WHAT YOU HAVE TO DO: Reproduce the complete listing without any deviation.

--- Begin RECORDED DATA ---

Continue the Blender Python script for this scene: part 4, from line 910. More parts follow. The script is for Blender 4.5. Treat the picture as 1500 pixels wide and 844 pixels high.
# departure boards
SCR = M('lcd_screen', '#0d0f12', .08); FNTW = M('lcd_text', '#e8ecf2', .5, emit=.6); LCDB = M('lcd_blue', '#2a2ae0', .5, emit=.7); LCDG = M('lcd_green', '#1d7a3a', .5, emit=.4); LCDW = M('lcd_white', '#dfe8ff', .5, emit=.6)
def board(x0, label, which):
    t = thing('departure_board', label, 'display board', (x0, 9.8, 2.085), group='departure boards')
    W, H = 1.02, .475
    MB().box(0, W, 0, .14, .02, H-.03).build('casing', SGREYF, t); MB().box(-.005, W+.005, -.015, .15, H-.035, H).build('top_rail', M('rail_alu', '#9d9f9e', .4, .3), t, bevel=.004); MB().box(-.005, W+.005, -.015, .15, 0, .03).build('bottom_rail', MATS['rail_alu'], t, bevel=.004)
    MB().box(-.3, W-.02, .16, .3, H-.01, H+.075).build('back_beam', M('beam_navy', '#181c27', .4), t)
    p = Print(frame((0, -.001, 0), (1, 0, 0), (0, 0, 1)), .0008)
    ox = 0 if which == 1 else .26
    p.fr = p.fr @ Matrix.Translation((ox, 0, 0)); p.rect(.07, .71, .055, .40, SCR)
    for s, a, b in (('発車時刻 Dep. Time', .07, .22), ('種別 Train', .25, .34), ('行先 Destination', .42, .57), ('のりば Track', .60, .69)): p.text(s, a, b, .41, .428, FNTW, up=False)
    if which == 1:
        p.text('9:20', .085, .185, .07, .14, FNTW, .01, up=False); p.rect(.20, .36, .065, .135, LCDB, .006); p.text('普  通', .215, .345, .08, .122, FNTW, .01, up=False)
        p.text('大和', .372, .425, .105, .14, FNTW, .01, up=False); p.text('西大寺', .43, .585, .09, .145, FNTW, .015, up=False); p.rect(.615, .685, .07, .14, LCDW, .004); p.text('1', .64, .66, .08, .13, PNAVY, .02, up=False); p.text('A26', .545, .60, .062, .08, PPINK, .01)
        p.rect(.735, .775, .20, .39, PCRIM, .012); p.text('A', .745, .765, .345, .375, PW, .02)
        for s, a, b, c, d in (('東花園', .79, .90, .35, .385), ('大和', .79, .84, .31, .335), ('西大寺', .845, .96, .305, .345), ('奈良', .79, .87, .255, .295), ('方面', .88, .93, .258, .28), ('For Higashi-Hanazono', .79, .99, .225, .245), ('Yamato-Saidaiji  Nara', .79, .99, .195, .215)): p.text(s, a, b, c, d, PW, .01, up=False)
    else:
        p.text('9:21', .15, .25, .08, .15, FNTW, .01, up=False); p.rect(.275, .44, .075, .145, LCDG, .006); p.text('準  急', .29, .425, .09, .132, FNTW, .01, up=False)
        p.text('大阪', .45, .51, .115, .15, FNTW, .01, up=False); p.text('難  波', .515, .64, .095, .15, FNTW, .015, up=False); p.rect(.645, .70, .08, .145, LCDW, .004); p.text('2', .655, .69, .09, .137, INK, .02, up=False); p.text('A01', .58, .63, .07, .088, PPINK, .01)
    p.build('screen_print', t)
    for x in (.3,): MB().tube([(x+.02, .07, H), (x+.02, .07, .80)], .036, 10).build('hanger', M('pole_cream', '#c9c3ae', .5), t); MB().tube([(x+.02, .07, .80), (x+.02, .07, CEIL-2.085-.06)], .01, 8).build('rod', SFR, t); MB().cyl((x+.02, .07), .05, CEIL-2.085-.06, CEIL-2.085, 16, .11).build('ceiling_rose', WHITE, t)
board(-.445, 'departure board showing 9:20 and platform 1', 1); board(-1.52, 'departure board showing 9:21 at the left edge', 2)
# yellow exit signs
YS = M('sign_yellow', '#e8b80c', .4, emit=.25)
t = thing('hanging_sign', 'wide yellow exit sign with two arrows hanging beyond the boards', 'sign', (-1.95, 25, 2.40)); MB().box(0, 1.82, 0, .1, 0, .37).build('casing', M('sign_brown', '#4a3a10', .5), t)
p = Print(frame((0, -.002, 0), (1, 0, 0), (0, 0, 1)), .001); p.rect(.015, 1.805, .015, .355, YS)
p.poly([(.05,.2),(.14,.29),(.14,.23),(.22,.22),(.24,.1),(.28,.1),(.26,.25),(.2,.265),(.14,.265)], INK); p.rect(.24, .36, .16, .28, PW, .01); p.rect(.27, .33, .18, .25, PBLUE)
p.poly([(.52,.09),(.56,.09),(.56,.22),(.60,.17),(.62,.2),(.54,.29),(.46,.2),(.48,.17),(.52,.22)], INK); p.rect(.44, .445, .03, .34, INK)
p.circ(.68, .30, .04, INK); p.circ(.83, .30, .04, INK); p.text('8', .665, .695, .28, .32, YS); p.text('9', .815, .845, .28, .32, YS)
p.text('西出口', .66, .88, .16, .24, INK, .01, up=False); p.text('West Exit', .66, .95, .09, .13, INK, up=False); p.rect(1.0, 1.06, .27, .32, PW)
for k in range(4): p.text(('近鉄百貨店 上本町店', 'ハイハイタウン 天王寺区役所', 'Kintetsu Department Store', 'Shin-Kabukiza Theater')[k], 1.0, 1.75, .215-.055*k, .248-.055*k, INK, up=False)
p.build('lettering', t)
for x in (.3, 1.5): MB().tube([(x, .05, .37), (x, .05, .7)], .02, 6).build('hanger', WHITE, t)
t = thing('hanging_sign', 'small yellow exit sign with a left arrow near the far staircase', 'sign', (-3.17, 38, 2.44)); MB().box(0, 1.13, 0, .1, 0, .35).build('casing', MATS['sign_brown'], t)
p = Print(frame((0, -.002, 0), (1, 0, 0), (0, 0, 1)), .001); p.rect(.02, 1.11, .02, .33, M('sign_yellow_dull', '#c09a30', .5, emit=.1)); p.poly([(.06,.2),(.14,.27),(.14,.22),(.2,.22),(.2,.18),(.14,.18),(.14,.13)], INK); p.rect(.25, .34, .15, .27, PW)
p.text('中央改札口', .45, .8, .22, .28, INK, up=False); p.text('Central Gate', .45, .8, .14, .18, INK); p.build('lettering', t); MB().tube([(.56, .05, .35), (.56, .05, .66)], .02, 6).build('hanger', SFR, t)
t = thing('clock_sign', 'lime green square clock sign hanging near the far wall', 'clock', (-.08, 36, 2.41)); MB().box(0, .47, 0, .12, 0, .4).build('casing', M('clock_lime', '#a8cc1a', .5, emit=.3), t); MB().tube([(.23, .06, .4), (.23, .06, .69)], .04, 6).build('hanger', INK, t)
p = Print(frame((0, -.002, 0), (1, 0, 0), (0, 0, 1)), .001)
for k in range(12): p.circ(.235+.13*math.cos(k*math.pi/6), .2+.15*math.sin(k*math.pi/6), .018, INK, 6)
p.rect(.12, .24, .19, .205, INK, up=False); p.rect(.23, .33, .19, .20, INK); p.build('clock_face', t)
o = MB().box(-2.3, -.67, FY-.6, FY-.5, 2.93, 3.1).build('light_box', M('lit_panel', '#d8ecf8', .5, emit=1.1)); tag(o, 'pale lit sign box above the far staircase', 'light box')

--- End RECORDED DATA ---

TASK OUTPUT:
Continue the Blender Python script for this scene: part 4, from line 910. More parts follow. The script is for Blender 4.5. Treat the picture as 1500 pixels wide and 844 pixels high.
# departure boards
SCR = M('lcd_screen', '#0d0f12', .08); FNTW = M('lcd_text', '#e8ecf2', .5, emit=.6); LCDB = M('lcd_blue', '#2a2ae0', .5, emit=.7); LCDG = M('lcd_green', '#1d7a3a', .5, emit=.4); LCDW = M('lcd_white', '#dfe8ff', .5, emit=.6)
def board(x0, label, which):
    t = thing('departure_board', label, 'display board', (x0, 9.8, 2.085), group='departure boards')
    W, H = 1.02, .475
    MB().box(0, W, 0, .14, .02, H-.03).build('casing', SGREYF, t); MB().box(-.005, W+.005, -.015, .15, H-.035, H).build('top_rail', M('rail_alu', '#9d9f9e', .4, .3), t, bevel=.004); MB().box(-.005, W+.005, -.015, .15, 0, .03).build('bottom_rail', MATS['rail_alu'], t, bevel=.004)
    MB().box(-.3, W-.02, .16, .3, H-.01, H+.075).build('back_beam', M('beam_navy', '#181c27', .4), t)
    p = Print(frame((0, -.001, 0), (1, 0, 0), (0, 0, 1)), .0008)
    ox = 0 if which == 1 else .26
    p.fr = p.fr @ Matrix.Translation((ox, 0, 0)); p.rect(.07, .71, .055, .40, SCR)
    for s, a, b in (('発車時刻 Dep. Time', .07, .22), ('種別 Train', .25, .34), ('行先 Destination', .42, .57), ('のりば Track', .60, .69)): p.text(s, a, b, .41, .428, FNTW, up=False)
    if which == 1:
        p.text('9:20', .085, .185, .07, .14, FNTW, .01, up=False); p.rect(.20, .36, .065, .135, LCDB, .006); p.text('普  通', .215, .345, .08, .122, FNTW, .01, up=False)
        p.text('大和', .372, .425, .105, .14, FNTW, .01, up=False); p.text('西大寺', .43, .585, .09, .145, FNTW, .015, up=False); p.rect(.615, .685, .07, .14, LCDW, .004); p.text('1', .64, .66, .08, .13, PNAVY, .02, up=False); p.text('A26', .545, .60, .062, .08, PPINK, .01)
        p.rect(.735, .775, .20, .39, PCRIM, .012); p.text('A', .745, .765, .345, .375, PW, .02)
        for s, a, b, c, d in (('東花園', .79, .90, .35, .385), ('大和', .79, .84, .31, .335), ('西大寺', .845, .96, .305, .345), ('奈良', .79, .87, .255, .295), ('方面', .88, .93, .258, .28), ('For Higashi-Hanazono', .79, .99, .225, .245), ('Yamato-Saidaiji  Nara', .79, .99, .195, .215)): p.text(s, a, b, c, d, PW, .01, up=False)
    else:
        p.text('9:21', .15, .25, .08, .15, FNTW, .01, up=False); p.rect(.275, .44, .075, .145, LCDG, .006); p.text('準  急', .29, .425, .09, .132, FNTW, .01, up=False)
        p.text('大阪', .45, .51, .115, .15, FNTW, .01, up=False); p.text('難  波', .515, .64, .095, .15, FNTW, .015, up=False); p.rect(.645, .70, .08, .145, LCDW, .004); p.text('2', .655, .69, .09, .137, INK, .02, up=False); p.text('A01', .58, .63, .07, .088, PPINK, .01)
    p.build('screen_print', t)
    for x in (.3,): MB().tube([(x+.02, .07, H), (x+.02, .07, .80)], .036, 10).build('hanger', M('pole_cream', '#c9c3ae', .5), t); MB().tube([(x+.02, .07, .80), (x+.02, .07, CEIL-2.085-.06)], .01, 8).build('rod', SFR, t); MB().cyl((x+.02, .07), .05, CEIL-2.085-.06, CEIL-2.085, 16, .11).build('ceiling_rose', WHITE, t)
board(-.445, 'departure board showing 9:20 and platform 1', 1); board(-1.52, 'departure board showing 9:21 at the left edge', 2)
# yellow exit signs
YS = M('sign_yellow', '#e8b80c', .4, emit=.25)
t = thing('hanging_sign', 'wide yellow exit sign with two arrows hanging beyond the boards', 'sign', (-1.95, 25, 2.40)); MB().box(0, 1.82, 0, .1, 0, .37).build('casing', M('sign_brown', '#4a3a10', .5), t)
p = Print(frame((0, -.002, 0), (1, 0, 0), (0, 0, 1)), .001); p.rect(.015, 1.805, .015, .355, YS)
p.poly([(.05,.2),(.14,.29),(.14,.23),(.22,.22),(.24,.1),(.28,.1),(.26,.25),(.2,.265),(.14,.265)], INK); p.rect(.24, .36, .16, .28, PW, .01); p.rect(.27, .33, .18, .25, PBLUE)
p.poly([(.52,.09),(.56,.09),(.56,.22),(.60,.17),(.62,.2),(.54,.29),(.46,.2),(.48,.17),(.52,.22)], INK); p.rect(.44, .445, .03, .34, INK)
p.circ(.68, .30, .04, INK); p.circ(.83, .30, .04, INK); p.text('8', .665, .695, .28, .32, YS); p.text('9', .815, .845, .28, .32, YS)
p.text('西出口', .66, .88, .16, .24, INK, .01, up=False); p.text('West Exit', .66, .95, .09, .13, INK, up=False); p.rect(1.0, 1.06, .27, .32, PW)
for k in range(4): p.text(('近鉄百貨店 上本町店', 'ハイハイタウン 天王寺区役所', 'Kintetsu Department Store', 'Shin-Kabukiza Theater')[k], 1.0, 1.75, .215-.055*k, .248-.055*k, INK, up=False)
p.build('lettering', t)
for x in (.3, 1.5): MB().tube([(x, .05, .37), (x, .05, .7)], .02, 6).build('hanger', WHITE, t)
t = thing('hanging_sign', 'small yellow exit sign with a left arrow near the far staircase', 'sign', (-3.17, 38, 2.44)); MB().box(0, 1.13, 0, .1, 0, .35).build('casing', MATS['sign_brown'], t)
p = Print(frame((0, -.002, 0), (1, 0, 0), (0, 0, 1)), .001); p.rect(.02, 1.11, .02, .33, M('sign_yellow_dull', '#c09a30', .5, emit=.1)); p.poly([(.06,.2),(.14,.27),(.14,.22),(.2,.22),(.2,.18),(.14,.18),(.14,.13)], INK); p.rect(.25, .34, .15, .27, PW)
p.text('中央改札口', .45, .8, .22, .28, INK, up=False); p.text('Central Gate', .45, .8, .14, .18, INK); p.build('lettering', t); MB().tube([(.56, .05, .35), (.56, .05, .66)], .02, 6).build('hanger', SFR, t)
t = thing('clock_sign', 'lime green square clock sign hanging near the far wall', 'clock', (-.08, 36, 2.41)); MB().box(0, .47, 0, .12, 0, .4).build('casing', M('clock_lime', '#a8cc1a', .5, emit=.3), t); MB().tube([(.23, .06, .4), (.23, .06, .69)], .04, 6).build('hanger', INK, t)
p = Print(frame((0, -.002, 0), (1, 0, 0), (0, 0, 1)), .001)
for k in range(12): p.circ(.235+.13*math.cos(k*math.pi/6), .2+.15*math.sin(k*math.pi/6), .018, INK, 6)
p.rect(.12, .24, .19, .205, INK, up=False); p.rect(.23, .33, .19, .20, INK); p.build('clock_face', t)
o = MB().box(-2.3, -.67, FY-.6, FY-.5, 2.93, 3.1).build('light_box', M('lit_panel', '#d8ecf8', .5, emit=1.1)); tag(o, 'pale lit sign box above the far staircase', 'light box')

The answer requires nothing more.